Want A Traditional Marriage? Skip The Church

There is more news today about a cranky little group of Lutheran churches leaving the ELCA over gay pastors who are not married.  This focus on the chruch’s big, even huge, role in marriage is not part of the long history of human beings.  That is, it is not part of “traditional marriage”.

In the millions of years of humans living on earth, insertion of the church into the practice of marriage is a very recent thing.  Traditional marriage falls under the responsibility of government, not the chruch.

Government has been the decision maker in marriages of couples in extended families, clans and tribes for most of human history.  These governments, the clan’s leaders, had to adopt strategies of survival. That is, how does the clan find enough food and ward off attacking clans?  Sending a daughter off to marry into a different clan was part of that strategy.

We now call these “arranged marriages”.  Arranged marriages are traditional  marriages.

The is a common belief that having the pastor and church perform the marriage ceremony makes the marraige “better”.  It does not mean less likely to end in divorce.  We have had several couples as friends, born in other countries, whose marraiges were arranged.  Those marriages seemed wonderful.

If people want to get married in churches and churches want to provide this service, those are choices of the people involved.  But, it is dishonest for some Christian churches to portray themselves as the ultimate authorities of what is a good, traditional or successful marriage.

4 Responses

  1. Linda Caldwell

    Wow…and Amen!!! Folks are so confused on this issue. They throw around Christian beliefs like leaves blowing in the wind and don’t even take the time to think out what they are saying. Marriage has been around long before Christianity…and where the idea came from that the church should govern it is out in the universe somewhere.

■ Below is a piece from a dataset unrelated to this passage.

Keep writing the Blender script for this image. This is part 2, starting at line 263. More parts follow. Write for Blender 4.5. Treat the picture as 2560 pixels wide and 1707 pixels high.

  2. In the Old Testament, if a woman’s husband died she was promptly married off to one of his brothers. What happened to her if there were no brothers I have no idea.

    Historically, as our country was settled, we had serial monagamy. After one wife died in childbirth the husband had to find another wife to take care of the children already present. A woman who lost her husband was in deep trouble.

    I think that somewhere in the New Testament there’s a statement about folks not being able to divorce and remarry. The Catholic Church follows this to silly degrees: somehow, the Protestant churches have forgotten all about it.

    I figure that since there’s so much confusion about marriage, why not let couples who have been together for a long time get married? It sure doesn’t hurt me, and it sure doesn’t hurt my marriage.

  3. My partner and I married in Winnipeg 4 years ago. I initially wanted to get married in London, but they had a 30 day residency requirement which didn’t work with our bank accounts nor our jobs. We could have listed an English friend’s address as our own, and traveled to England a couple times 30 days apart, but it seemed wrong to start our marriage to each other with a lie to the British government.
    Canada seems just fine in spite of marrying same gender couples for years.

  4. Jason Schoenack

    When my wife and I were married at Trinity Lutheran Church in Moorhead, MN, before we were both nonbelievers, the whole process proceeded so smoothly, so automatically, that we never even questionsed it, we never even heard about what our other nonreligious options might be, as if that was the ONLY way to get married, by a religious official. Its another cog that keeps religion in our daily lives and our life events.